Les autres établissements qui proposent ces aménagements ne sont pas en reste d’étudiants brillants. Du côté des écoles de commerce, Clarisse Agbegnenou remportait la médaille d’or de judo aux JO de Tokyo en 2021 alors qu’elle préparait son diplôme de coach de vie à HEC Paris, et Romain Cannone était sacré champion olympique d’escrime (épée), alors qu’il suivait en parallèle un master à SKEMA Business School.
Un double-parcours « intense », mais qui ne se « regrette pas »
Idem pour les artistes. Parmi les jolis parcours menés à l’INSA Toulouse figure celui d’Anaïs Rabary, chanteuse lyrique diplômée informatique et réseaux, qui avait pu suivre près de 12 h de cours de chant hebdomadaires grâce aux aménagements. Aujourd’hui, elle travaille dans le Big Data et continue de se produire dans toute l’Occitanie !
Compte tenu de ces parcours, dommage de faire un choix pour un projet plutôt qu’un autre quand on peut faire les deux. Certes, « c’est difficile et les journées sont intenses », reconnaît Arnaud Gauthier-Rat, « mais ce n’est pas insurmontable quand on a la discipline et la résilience pour le mener à bien ». Une trajectoire qu’il « ne regrette pas » car elle lui a donné l’occasion de vivre des « moments très forts », comme lorsqu’ils ont raflé en décembre dernier en Australie, avec Youssef Krou, la 1re place au World Tour Elite 16 de Torquay, jamais remportée jusque là par une équipe de France.
Une plateforme de recherche à Toulouse pour améliorer vos performances
À Toulouse, Montpellier et Font-Romeu, le CREPS et la Faculté des sciences du sport et du mouvement humain, qui gère les STAPS, ont créé un laboratoire très spécial.

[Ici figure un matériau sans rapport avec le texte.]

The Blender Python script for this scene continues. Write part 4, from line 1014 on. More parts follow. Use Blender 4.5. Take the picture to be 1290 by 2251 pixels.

Celui-ci vise, avec des outils tels que des caméras cinétiques, des plateformes de force pour évaluer les efforts musculaires, des cellules photoélectriques pour mesurer la vitesse, des eyetrackers… à collecter et analyser des données de ces sportifs pour améliorer leur performance sportive.
Tous les SHN et leurs entraîneurs ont accès à ce centre (dont les équipements sont mobiles) et peuvent faire une demande spécifique.Ces équipements peuvent servir plusieurs usages : étudier les performances musculaires pour identifier les mécanismes responsables de l’arrêt de l’effort (y compris psychologiques) ; analyser les vitesses maximales d’une arme d’escrime ou encore l’allonge maximale de l’athlète, pour ensuite les améliorer ; comprendre ce qui peut influencer la prise d’information de volleyeuses pour la réception de services, grâce à des lunettes eyetracker… Et le centre sert aussi les sportifs de haut niveau porteurs de handicaps.